The school parent organization had organized a student craft night. Students could sell crafts or baked goods they made. Our Blessings program was invited to participate. Would I be willing to share with the students and parents about the program? Could I encourage the kids to give back some of the money they earned from their sales to the Blessings program? Why, of course, I would.

Before the shopping began, I asked the students what they could buy with $2.63. After a few answers, I showed a typical food bag that students receive, pulling out two breakfasts, two meals and four snacks. If they wanted to help fellow students, maybe they could donate to the Blessings program from the proceeds of their sales.


I was so impressed with the unique ideas the students had. A cupcake decorating station. Lots of candy, cookies and baked items, including gluten-free options! Bookmarks, crafts made from Mason jars and burlap bags: it was all there. The price lists and business cards brought smiles to shoppers faces.

It was a super-fun night. I enjoyed a little shopping myself and seeing the creative options. As people were packing up left-over items, most of the kids stopped by the Blessings table and dropped some money into our bucket. One mom shared that her daughter donated 50% of her profits, a pre-arranged requirement. And there was the boy who donated exactly enough money for one Blessings bag that would be packed the following morning for one of his fellow schoolmates. Right down to the penny.

Once home, I counted the money. Total donations from the craft night: $254.83. It costs about $100/child for a school year. Blessings received donations to pay for 2.5 school kids for the current school year.

So many lessons abounded in this single event. Kids discovered how to make something. They were given the opportunity to sell their product and maybe even learned a lesson or two about marketing. They learned about stewardship: the value of giving back and paying their proceeds forward.

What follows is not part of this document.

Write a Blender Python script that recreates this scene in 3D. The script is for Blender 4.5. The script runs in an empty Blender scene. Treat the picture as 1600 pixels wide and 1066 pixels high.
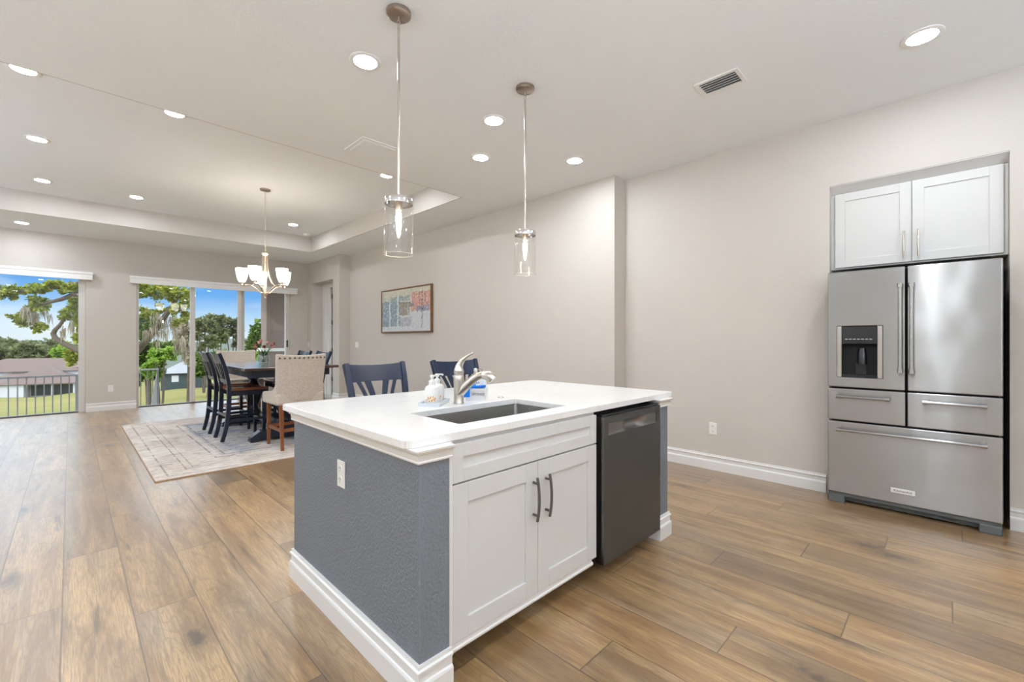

I give thanks for every student who dropped any amount into the Blessings bucket that night, as well as their parents and grandparents. I give thanks for their loving-kindness and their faithfulness. I give thanks for the $2.63 that will provide a student with a bag of food this weekend.

What can you do with $2.63 today?

Lord God – Thank you for helping us see that giving comes in all shapes and sizes. May we be reminded that the size of the gift is not nearly as important as the giving heart behind the gift. We thank you for your never-failing loving-kindness and faithfulness to us. Amen.